Marketing interview with me at Market My Words

>> Tuesday, May 26, 2009

There's a new interview with me up at Shelli Johannes-Wells' marketing-focused blog Market My Words. Among other things, I discuss the growing importance of social networking (Facebooking, Twittering, etc.) for writers:

I'm beginning to think this vital. When MySpace became all the rage, I built a MySpace site for myself, but mostly as a link to my other existing sites--my web site and my blog. I was already blogging on my own blog and updating my web site--why update a *third* personal page as well? And MySpace seemed overrun *already* with people "friending" others not to really be friends, but to network to sell their own books. It began to feel as though everyone with a book to sell was just friending each other.

But I'm becoming a real fan of Facebook and Twitter. Both allow me to send quick, almost real-time updates about what I'm doing, reading, writing, or thinking. Again, this is a level of transparency that some may be uncomfortable with, but the power of these tools became obvious the moment I tweeted about a recent post on my blog and doubled my hits.

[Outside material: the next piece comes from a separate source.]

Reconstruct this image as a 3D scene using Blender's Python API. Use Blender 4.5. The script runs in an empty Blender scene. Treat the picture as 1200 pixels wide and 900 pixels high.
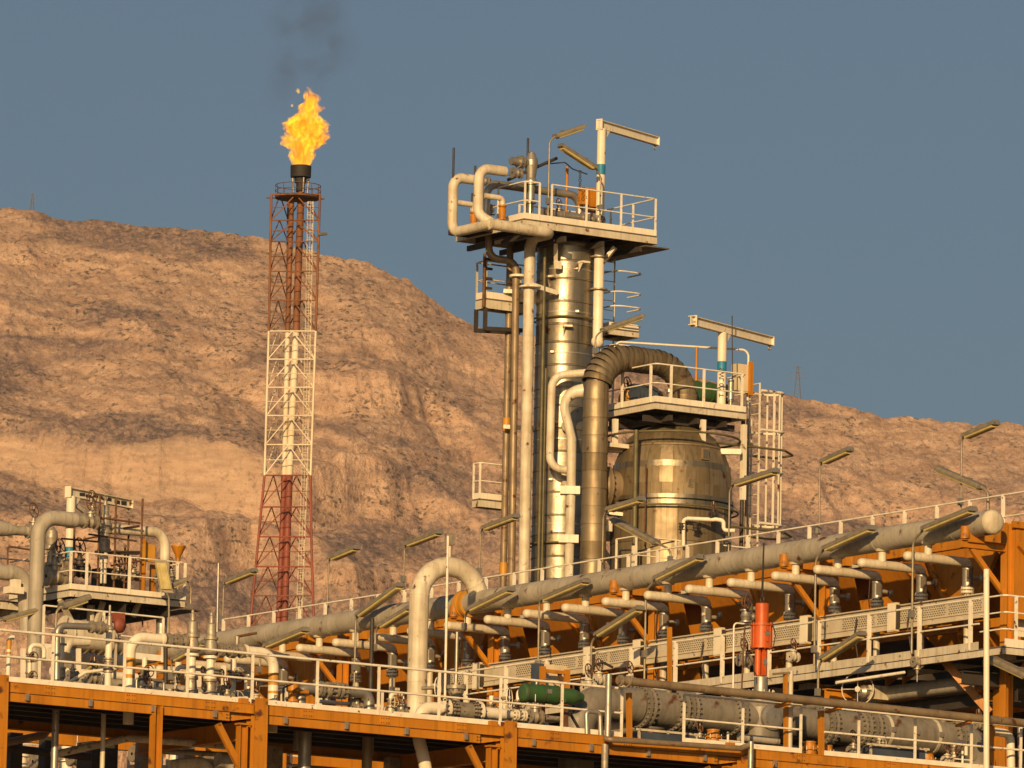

Twitter and Facebook allow people to "follow" you without having to go visit your web site or blog every day. And while we wish 500 people WOULD check out our web sites every day, they just aren't going to do that--but they WILL read the one or two Facebook comments we post every day. Am I selling my book on Facebook and Twitter? Not overtly, no. (Unless it's the day my book releases--in which case I feel I have license to crow.) What I'm selling is *me,* the author. I hope that if people like me, they'll support me by going out and buying my books.

I've been thinking about this topic off and on for the past few months--the tangible, practical value of social influence. The idea that who artists are (what they like, what they say, what they believe) matters almost as much as what they produce as art. The notion is that we are more likely to support the creative efforts of those we feel some social kinship with or respect for. I think it's a fascinating theory, and one that is more and more observable as Facebook and Twitter and other social media become more prevalent in our lives.

What do you think? Are you more likely to buy a book from someone with an interesting blog, or does that matter to you? Do you buy music from bands who support the same social causes you do, or do you just buy for the sake of music? Do you buy art from people who like the same movies you do? Does who the artist is form any part of your decision to buy? Leave a comment and let me know.

In the meantime, here's the link to the rest of the interview. Thanks, Shelli!

1 comments:

Sandy Shirley May 26, 2009 at 12:43 PM  

I kinda do things the other way around. I buy a book or music because of it only. Then, if I really like it, I might get interested in the person behind the item and want to know what they are all about.